A piece of my friend’s heart is lost somewhere over the Pacific Ocean. At least, that’s the way I like to think of it. She sent me a message asking if she could send me a letter, actual folds of paper and ink, to share a piece of herself with me. I replied “yes, please, of course and absolutely!”, curious and chuffed that I could be a safe harbour for her request.

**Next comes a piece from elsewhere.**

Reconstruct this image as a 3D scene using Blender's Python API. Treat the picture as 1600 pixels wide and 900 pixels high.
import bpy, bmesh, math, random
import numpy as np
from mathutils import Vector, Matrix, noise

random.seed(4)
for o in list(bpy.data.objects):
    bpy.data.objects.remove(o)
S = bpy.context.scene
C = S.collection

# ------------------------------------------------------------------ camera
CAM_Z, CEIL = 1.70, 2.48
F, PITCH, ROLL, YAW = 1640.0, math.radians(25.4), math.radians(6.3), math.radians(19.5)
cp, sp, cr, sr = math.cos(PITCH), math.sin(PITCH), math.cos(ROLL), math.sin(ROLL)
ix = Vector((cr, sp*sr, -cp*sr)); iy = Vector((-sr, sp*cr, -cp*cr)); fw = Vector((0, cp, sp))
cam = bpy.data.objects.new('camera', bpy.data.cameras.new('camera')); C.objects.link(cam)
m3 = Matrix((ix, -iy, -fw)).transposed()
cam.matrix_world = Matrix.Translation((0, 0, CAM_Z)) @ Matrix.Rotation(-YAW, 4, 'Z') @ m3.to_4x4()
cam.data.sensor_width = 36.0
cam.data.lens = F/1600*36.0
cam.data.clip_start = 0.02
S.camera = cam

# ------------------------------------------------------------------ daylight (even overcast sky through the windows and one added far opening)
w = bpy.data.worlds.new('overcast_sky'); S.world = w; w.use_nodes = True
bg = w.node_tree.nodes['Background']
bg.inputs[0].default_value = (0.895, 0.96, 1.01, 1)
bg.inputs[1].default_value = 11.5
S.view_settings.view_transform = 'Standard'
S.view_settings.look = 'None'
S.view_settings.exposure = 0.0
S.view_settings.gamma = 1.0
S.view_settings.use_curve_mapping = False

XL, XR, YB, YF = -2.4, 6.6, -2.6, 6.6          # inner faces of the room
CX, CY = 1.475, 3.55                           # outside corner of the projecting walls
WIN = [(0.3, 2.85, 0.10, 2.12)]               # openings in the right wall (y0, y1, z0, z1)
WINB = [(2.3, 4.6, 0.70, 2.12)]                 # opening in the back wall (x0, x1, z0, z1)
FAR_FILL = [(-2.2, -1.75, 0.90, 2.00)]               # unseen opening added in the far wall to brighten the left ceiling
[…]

It hasn’t arrived yet, and I miss it. I don’t know the shape of the envelope, or how my name looks on the page, if it will limp to my letterbox, under-stamped and overwhelmed finally by my ripping excitement, or be wilted by the summer heat and post-Christmas crush. It’s not here, and I miss the unmet corners of it in my hands, the tug of my friend’s words unspooling across the page, her thoughts and worries sinking into the paper, tumbling like ribbon across the ocean to be knotted and anchored to my heartstrings, to be weaved into our friendship and melted into my reply.
There is bravery in honesty. Not the scoffing, often brashly untrue “Honestly, I couldn’t care…” or apologetic “Honestly it doesn’t matter…” but to somehow overcome the nerves and nausea that comes with revealing a need, a hope, a morsel of our own personal grenade we’re trying to swallow, panic we’re trying to bury, the mortal mud we’re drowning in, the delight that both has us dancing and snapping it between our teeth because maybe others won’t “get it”.
Recently I went interstate and had dinner with a wonderful friend, and sometime over the appetisers she said something like “You’ve done so awesomely with your life and challenges, you and your boys are doing so wonderfully, and I don’t want to be a gloomer but honestly… I’m having so many disasters.”
We sat there, licking sticky plum sauce and salt off our fingers, and spoke honestly of our realities. Kids not coming to church anymore, other kids fighting about going to seminary, health panics and futures splintering to dust, constant punches to our hearts and hopes and emotional falling pianos. Prayers not being answered, laughing in delight and wrong moments, Saints being jerks, us being awful to our loved ones and bruising our fists on our own doubts and furies. We wrecked our mascara, fought over who would pay the bill and, tucking our honesty around our shoulders, left our masks on the table when we left.
I’ve known that friend for nearly twenty years. I love and admire her, I know my secrets and worries are safe in her ears – yet we both still hesitated to share our honesty. I think of how differently the evening would have been if she hadn’t held out her hurt, her reality, all leaky and lopsided, and my gut lurches. I imagine the what-if of me not reaching back, to give comfort and sharing my own bedraggled, twitchy life, and my gut rolls again.
Deciding to drop our pretending punts us somewhere along the terror spectrum from “take a breath and do it” to involuntary loss of speech, sphincter control and/or sanity. It can be sending a letter to literally the other side of the world, or crying over delicious ribs. It can be looking in the mirror, or sending a text message. It can shove your life in a different, bewildering, astonishing direction.
So a piece of a friend’s heart is (temporarily) lost somewhere over the Pacific, and another friend’s heartache is hanging out with my own. It is a beautifully messy situation – full of hope, leakings and confidences, weighted with salt, exhaustion and stubbornness – and it’s real, and it’s glorious.
Do you find it easy to share the honest realities of your life? If you are feeling alone, or unheard, or overburdened, what is something you’d like to share?